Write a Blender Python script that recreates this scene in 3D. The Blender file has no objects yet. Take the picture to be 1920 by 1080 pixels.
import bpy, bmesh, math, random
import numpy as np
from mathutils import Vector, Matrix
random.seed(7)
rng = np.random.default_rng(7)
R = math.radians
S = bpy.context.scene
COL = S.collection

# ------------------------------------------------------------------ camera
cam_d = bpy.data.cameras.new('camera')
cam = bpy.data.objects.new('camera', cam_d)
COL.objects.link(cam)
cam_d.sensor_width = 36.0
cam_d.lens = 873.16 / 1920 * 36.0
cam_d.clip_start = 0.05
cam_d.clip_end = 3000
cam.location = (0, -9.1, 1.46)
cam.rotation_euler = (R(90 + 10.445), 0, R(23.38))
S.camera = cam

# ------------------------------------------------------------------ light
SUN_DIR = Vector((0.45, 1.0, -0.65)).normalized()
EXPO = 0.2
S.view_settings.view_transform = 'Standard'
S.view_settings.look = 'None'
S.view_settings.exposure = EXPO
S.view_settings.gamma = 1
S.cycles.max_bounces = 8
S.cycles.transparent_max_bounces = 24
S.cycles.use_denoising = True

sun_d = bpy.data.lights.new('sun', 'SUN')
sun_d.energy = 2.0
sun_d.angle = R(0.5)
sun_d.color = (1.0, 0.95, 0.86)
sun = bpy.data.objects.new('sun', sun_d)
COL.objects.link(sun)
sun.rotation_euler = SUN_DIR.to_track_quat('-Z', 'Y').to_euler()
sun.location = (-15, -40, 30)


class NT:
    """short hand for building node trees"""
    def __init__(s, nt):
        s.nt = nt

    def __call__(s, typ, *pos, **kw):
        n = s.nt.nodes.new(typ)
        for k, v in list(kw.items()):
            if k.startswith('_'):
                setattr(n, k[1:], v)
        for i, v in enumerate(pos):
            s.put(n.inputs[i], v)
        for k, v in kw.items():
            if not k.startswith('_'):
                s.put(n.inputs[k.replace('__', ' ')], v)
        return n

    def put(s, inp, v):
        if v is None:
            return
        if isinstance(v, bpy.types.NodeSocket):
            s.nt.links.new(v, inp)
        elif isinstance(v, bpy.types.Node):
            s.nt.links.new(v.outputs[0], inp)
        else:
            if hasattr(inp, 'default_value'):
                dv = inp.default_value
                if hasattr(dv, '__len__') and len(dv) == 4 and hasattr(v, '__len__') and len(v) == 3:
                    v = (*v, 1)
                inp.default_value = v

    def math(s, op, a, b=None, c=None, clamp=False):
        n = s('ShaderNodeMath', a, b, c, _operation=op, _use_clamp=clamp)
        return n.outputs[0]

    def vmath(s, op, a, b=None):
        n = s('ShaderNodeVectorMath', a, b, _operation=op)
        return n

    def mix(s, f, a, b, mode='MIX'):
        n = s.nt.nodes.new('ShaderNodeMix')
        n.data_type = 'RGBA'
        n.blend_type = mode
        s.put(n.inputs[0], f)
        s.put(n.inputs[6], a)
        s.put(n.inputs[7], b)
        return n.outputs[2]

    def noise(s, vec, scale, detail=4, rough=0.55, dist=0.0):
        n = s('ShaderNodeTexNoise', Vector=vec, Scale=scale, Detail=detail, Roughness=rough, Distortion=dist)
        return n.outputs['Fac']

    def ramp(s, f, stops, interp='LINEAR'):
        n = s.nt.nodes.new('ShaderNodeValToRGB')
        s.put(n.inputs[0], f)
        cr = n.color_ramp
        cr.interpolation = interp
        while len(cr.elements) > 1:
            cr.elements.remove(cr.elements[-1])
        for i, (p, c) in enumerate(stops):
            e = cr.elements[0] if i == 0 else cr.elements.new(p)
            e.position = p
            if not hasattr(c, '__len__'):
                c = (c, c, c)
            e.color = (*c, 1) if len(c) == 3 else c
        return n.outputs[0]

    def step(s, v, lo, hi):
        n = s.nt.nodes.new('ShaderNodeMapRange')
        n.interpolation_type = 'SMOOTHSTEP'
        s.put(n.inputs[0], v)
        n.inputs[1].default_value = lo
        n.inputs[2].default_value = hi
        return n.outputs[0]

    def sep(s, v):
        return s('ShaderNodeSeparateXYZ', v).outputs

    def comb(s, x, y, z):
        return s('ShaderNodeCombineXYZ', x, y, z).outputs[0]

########

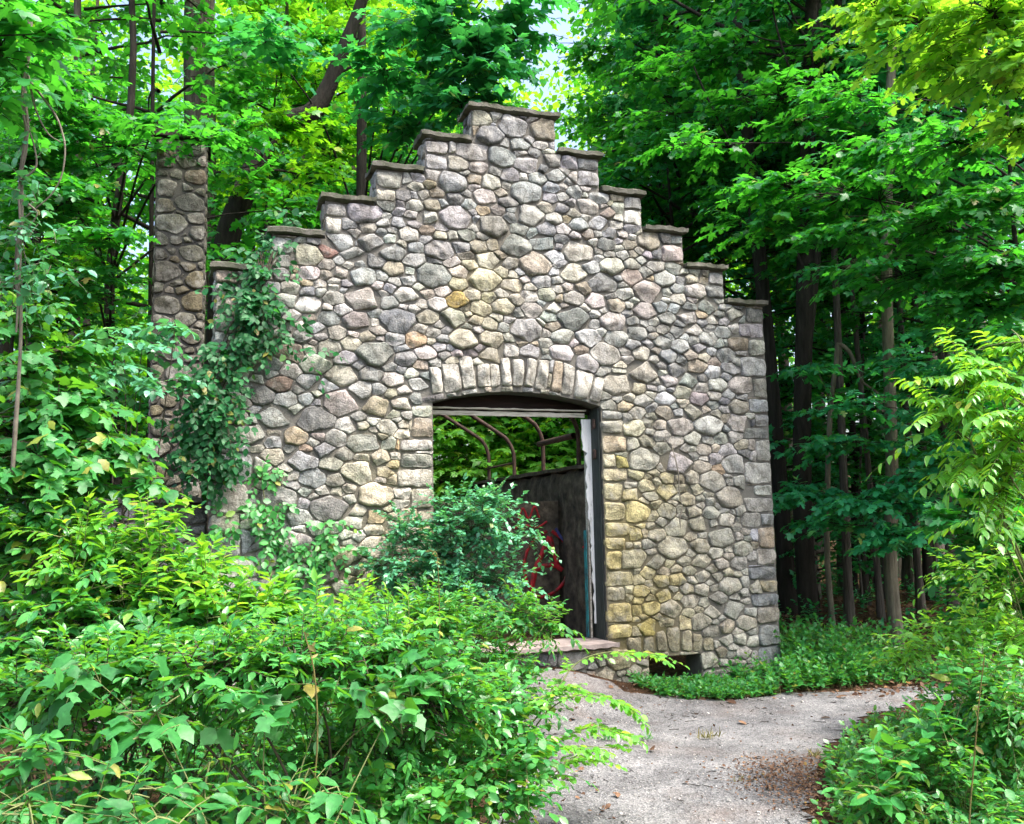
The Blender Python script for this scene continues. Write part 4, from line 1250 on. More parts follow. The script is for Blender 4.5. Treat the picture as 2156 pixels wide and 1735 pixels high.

########

* [The exercise]: Scan the data for the word "Write" and copy every line where it shows up.

* [Answer in full]:
Write a Blender Python script that recreates this scene in 3D. The Blender file has no objects yet. Take the picture to be 1920 by 1080 pixels.
The Blender Python script for this scene continues. Write part 4, from line 1250 on. More parts follow. The script is for Blender 4.5. Treat the picture as 2156 pixels wide and 1735 pixels high.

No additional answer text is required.